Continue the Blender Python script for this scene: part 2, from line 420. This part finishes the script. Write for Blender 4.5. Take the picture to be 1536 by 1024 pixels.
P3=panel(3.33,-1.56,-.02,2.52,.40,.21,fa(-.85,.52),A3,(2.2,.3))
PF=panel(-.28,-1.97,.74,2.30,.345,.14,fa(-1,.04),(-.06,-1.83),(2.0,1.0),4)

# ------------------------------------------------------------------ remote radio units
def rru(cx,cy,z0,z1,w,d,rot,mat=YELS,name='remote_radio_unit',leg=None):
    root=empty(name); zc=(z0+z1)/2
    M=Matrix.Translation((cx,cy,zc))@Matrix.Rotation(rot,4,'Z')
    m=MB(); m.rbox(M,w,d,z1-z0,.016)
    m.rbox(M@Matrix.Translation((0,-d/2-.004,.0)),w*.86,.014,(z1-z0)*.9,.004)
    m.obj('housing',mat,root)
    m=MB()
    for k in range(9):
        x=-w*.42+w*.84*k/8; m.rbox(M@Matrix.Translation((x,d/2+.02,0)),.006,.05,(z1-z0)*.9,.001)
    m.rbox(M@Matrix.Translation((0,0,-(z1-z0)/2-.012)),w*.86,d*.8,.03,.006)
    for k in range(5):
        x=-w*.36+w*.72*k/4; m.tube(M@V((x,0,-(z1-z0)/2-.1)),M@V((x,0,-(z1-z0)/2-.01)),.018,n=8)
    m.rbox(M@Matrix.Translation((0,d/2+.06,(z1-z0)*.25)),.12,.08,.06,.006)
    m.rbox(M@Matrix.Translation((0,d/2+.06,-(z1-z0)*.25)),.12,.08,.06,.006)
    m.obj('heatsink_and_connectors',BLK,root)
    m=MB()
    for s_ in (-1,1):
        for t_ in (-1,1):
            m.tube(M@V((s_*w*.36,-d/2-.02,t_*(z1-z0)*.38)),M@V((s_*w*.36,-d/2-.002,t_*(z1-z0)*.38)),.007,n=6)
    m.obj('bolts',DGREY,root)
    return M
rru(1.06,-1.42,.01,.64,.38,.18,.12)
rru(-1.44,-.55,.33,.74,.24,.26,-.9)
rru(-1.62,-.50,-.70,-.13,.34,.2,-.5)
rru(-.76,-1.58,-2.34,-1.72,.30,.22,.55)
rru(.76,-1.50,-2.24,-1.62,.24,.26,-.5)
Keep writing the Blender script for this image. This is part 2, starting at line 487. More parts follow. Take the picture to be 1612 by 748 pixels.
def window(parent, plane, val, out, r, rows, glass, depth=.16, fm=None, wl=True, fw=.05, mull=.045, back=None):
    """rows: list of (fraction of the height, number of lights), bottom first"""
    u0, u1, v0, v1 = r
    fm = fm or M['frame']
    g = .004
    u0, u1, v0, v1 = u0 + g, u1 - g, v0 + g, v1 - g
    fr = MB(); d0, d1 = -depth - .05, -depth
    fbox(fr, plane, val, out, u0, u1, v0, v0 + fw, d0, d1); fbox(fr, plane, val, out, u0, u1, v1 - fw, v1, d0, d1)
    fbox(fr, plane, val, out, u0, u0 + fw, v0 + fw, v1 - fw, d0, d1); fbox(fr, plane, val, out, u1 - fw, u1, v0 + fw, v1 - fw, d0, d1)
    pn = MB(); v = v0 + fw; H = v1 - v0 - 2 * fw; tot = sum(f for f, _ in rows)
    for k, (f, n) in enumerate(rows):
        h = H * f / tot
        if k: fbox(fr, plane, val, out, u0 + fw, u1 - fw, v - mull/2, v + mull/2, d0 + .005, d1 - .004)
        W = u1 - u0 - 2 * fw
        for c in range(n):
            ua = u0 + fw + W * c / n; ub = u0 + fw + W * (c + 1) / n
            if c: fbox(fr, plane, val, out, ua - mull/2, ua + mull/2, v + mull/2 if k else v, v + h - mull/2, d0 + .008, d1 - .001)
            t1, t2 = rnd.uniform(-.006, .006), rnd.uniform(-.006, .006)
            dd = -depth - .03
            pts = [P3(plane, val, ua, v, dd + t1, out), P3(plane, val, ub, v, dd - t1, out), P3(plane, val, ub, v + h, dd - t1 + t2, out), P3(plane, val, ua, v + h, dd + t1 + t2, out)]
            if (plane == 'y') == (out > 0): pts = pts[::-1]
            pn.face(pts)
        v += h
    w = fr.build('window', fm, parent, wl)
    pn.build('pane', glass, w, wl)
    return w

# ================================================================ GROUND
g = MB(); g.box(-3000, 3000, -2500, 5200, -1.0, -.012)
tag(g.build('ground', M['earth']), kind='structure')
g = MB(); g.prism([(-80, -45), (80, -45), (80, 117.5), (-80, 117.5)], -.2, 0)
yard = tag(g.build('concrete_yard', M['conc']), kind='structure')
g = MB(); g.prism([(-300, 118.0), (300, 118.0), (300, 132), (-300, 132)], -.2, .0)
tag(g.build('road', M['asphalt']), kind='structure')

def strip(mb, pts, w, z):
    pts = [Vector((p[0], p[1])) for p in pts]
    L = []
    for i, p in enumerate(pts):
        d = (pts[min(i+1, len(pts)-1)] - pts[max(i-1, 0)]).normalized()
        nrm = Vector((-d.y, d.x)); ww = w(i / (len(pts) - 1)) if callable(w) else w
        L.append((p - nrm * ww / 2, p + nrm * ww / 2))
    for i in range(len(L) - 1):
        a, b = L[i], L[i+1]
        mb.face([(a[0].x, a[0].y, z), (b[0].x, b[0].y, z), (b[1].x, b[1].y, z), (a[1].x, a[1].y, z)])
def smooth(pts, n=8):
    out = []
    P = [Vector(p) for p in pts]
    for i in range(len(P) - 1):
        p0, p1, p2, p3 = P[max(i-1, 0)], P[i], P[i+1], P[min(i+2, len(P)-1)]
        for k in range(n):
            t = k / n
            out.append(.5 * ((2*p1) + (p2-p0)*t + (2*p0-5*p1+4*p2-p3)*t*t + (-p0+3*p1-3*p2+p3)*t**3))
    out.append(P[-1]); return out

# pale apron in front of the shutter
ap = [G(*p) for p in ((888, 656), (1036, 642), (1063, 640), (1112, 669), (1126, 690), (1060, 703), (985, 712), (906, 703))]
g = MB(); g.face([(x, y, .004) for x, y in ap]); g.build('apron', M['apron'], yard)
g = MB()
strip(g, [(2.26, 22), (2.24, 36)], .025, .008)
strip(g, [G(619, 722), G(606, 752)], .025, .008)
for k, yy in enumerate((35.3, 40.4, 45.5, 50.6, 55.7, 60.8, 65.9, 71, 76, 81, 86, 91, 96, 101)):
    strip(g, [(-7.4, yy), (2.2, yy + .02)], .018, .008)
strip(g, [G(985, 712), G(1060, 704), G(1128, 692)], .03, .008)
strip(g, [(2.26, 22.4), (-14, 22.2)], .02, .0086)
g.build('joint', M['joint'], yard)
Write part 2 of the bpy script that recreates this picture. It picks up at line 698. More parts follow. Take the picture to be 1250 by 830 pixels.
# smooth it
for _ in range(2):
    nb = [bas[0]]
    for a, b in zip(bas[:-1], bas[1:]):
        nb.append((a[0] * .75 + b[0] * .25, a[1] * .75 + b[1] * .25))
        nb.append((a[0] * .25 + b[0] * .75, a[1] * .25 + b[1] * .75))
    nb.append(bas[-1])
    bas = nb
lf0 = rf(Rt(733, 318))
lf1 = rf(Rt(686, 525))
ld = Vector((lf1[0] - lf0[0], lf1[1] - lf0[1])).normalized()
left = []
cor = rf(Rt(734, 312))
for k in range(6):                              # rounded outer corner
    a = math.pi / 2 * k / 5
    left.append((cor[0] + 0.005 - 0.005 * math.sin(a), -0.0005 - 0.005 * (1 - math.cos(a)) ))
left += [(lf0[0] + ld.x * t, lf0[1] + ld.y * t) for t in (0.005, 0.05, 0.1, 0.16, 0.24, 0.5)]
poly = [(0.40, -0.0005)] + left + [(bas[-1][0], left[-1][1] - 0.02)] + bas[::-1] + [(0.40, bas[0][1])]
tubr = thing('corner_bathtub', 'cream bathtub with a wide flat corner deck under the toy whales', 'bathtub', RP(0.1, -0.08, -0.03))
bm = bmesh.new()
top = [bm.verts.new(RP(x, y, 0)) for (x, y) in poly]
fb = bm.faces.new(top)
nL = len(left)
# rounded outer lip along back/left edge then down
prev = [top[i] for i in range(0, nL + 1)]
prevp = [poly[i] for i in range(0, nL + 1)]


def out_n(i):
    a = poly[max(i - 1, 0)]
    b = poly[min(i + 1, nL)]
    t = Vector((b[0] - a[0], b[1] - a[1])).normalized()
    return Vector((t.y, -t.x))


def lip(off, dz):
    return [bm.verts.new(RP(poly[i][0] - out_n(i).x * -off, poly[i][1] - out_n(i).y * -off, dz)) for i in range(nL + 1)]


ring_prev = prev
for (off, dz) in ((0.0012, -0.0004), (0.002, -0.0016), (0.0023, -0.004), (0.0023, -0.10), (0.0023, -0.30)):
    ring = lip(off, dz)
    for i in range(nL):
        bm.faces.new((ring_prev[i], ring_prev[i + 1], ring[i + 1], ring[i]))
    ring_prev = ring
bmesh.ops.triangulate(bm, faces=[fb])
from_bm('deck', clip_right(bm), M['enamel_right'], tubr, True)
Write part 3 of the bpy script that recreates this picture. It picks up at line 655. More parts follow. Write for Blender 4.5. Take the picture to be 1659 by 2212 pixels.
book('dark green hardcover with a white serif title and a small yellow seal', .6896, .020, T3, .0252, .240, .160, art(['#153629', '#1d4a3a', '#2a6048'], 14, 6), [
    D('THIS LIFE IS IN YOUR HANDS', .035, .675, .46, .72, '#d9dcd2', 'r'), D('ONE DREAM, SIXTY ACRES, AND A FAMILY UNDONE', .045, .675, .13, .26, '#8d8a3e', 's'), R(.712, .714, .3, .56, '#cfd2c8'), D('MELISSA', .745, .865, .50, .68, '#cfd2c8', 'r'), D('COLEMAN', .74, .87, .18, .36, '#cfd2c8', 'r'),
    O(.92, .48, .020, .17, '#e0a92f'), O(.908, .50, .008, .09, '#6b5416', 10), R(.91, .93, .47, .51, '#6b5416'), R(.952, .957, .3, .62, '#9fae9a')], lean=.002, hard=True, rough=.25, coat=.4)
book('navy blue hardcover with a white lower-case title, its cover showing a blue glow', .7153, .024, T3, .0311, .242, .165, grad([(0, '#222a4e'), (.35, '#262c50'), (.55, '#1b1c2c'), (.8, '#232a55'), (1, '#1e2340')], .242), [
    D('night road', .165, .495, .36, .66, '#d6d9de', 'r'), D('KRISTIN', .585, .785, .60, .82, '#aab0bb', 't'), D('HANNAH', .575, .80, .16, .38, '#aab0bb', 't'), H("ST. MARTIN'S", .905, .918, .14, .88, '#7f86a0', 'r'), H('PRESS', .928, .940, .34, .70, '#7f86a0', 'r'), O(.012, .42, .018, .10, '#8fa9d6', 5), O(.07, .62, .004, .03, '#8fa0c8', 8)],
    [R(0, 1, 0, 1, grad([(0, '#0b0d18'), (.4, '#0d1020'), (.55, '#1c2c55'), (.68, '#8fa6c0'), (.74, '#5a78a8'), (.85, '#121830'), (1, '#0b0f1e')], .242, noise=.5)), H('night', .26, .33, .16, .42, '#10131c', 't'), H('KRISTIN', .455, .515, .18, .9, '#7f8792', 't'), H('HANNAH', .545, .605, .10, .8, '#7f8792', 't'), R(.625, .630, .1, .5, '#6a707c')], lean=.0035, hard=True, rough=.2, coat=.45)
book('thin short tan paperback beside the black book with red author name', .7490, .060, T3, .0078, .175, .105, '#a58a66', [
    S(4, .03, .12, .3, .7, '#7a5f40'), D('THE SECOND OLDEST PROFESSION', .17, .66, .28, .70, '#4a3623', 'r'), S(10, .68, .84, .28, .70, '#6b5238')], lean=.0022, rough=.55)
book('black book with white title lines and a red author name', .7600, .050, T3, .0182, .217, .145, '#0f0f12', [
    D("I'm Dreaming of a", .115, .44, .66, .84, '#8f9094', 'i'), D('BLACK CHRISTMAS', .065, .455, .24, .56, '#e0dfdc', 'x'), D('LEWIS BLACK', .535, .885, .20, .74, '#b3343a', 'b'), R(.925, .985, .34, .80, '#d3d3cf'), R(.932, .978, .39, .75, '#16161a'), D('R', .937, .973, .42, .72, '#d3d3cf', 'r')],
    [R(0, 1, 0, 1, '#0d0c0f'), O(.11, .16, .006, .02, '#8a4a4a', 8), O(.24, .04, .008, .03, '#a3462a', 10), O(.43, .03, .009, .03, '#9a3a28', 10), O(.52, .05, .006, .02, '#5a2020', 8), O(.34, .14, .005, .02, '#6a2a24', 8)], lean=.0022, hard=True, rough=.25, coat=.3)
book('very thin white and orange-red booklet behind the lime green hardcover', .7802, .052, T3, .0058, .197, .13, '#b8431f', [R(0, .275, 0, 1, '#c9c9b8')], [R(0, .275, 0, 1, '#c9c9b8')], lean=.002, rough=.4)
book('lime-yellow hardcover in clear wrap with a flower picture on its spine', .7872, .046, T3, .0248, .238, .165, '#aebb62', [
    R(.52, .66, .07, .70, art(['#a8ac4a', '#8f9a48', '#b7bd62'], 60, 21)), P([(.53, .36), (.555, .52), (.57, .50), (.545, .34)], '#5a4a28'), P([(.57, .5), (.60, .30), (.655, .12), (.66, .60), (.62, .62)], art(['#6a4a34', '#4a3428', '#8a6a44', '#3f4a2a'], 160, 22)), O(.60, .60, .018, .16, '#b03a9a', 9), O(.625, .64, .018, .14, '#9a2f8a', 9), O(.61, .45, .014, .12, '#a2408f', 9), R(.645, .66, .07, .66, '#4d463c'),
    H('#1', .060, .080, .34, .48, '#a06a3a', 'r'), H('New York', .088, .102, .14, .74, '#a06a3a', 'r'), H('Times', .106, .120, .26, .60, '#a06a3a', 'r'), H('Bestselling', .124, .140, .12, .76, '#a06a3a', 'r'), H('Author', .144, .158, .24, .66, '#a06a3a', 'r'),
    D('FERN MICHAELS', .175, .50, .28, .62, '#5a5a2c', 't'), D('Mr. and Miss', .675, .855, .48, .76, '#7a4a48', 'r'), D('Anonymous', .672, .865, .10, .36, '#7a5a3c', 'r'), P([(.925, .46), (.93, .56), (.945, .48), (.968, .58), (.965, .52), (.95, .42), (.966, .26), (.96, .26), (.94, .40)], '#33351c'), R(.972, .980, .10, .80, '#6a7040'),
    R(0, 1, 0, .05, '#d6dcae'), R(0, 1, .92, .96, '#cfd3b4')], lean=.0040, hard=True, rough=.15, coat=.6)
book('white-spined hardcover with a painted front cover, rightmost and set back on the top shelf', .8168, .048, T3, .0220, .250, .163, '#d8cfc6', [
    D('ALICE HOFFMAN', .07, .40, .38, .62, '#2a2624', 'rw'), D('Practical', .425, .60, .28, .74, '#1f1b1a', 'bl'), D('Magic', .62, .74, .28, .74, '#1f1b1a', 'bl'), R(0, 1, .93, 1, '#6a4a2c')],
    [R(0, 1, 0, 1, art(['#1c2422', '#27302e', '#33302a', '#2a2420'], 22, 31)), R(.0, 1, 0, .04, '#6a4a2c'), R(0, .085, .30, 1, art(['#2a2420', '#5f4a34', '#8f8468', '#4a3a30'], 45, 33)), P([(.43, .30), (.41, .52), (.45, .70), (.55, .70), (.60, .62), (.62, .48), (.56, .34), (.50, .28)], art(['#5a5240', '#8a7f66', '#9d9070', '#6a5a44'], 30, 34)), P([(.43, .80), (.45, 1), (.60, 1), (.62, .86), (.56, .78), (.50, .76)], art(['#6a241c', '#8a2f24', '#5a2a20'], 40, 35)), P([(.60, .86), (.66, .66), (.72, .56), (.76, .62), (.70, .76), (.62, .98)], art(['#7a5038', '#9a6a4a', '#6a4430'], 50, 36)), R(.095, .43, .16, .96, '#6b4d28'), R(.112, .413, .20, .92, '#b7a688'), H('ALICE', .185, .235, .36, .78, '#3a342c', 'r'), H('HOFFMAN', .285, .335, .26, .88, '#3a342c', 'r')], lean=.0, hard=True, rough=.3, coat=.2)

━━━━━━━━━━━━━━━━

-- Given task --
Look over the listing above. Pick out and copy every line that includes "picks".

-- Task response --
Write part 2 of the bpy script that recreates this picture. It picks up at line 698. More parts follow. Take the picture to be 1250 by 830 pixels.
Write part 3 of the bpy script that recreates this picture. It picks up at line 655. More parts follow. Write for Blender 4.5. Take the picture to be 1659 by 2212 pixels.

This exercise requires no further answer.